For all her revolutionary fervor and her associations with the Black Panthers, the Communist Party, and other groups advocating violence to throw off capitalist repression, Angela Davis has managed more than anyone else numbered among these organizations to assuage mainstream America. By the end of her trial, Davis had so moved members of the jury with her political statements that even those who originally appeared prejudiced against both blacks and Communists were thoroughly convinced of her innocence. Some even considered the trial an impetus to their own political action to fight repression. When Davis spoke at the Boston Globe Book Festival several weeks ago, a predominantly white, largely over 30 audience was moved to spontaneous applause on several occasions and a standing ovation at the end.
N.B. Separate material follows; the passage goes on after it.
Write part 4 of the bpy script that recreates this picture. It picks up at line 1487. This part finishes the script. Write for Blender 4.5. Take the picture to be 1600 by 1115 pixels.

Her middle-class background, her studies at Brandeis and in Germany and--lamentably--her physical attractiveness probably have much to do with why Davis is afforded a more cordial reception than many of her comrades in struggle. In addition, although Davis is a revolutionary, dedicated to the overthrow of the capitalist oppressors, she does not allow her appeals to the masses to become clogged with abstract rhetoric and petty haranguing over who will lead the revolution, which of the diverse Communist or Socialist groups is right, or any of the other questions that fragment many Marxist organizations. Her immediate struggle is not to present to the masses an intellectually ideological framework, but rather the need to fight institutional racism and repression.

AFTER HER ACQUITTAL in June 1972 Davis set out around the country to thank the millions who had worked for her freedom and to ensure that the 200 committees that had been set up for the effort did not give up their struggle after her release. Out of these committees, the National Alliance Against Racism and Political Repression has since grown up. Davis--who is co-chairperson--and several other founders are members of the Communist Party, but the Alliance is made up of many diverse political, religious and ethnic groups, working to unite working class citizens.

Davis was reluctant to write an autobiography, she says, because she feared focus on her personal struggles might detract from the movement for liberation of all oppressed peoples. But Angela Davis: An Autobiography is a moving political statement; one that emphasizes that the same forces that have guided her life have molded the lives of millions of victims of global capitalism and brought them to an epoch that demands collective dedication to the cause of eradicating racism and repression. She insists that her response to these forces has been unexceptional--that her political involvement is "the natural, logical way to defend our embattled humanity." The only extraordinary event during her lifetime-her rescue from persecution and death by millions throughout the world--had nothing to do with her as an individual, Davis says, and could easily have befallen another brother or sister.

Despite her humility it's difficult to ignore the tremendous respect that Davis commands from the millions who worked for her freedom and those who carry on her dialectical struggle now. Angela Davis is a remarkable woman--her autobiography attests to that--and it is no mere historical coincidence that a collective struggle of diverse groups united to oppose racism and political repression has sprung up as an outgrowth of her personal struggles and under her leadership.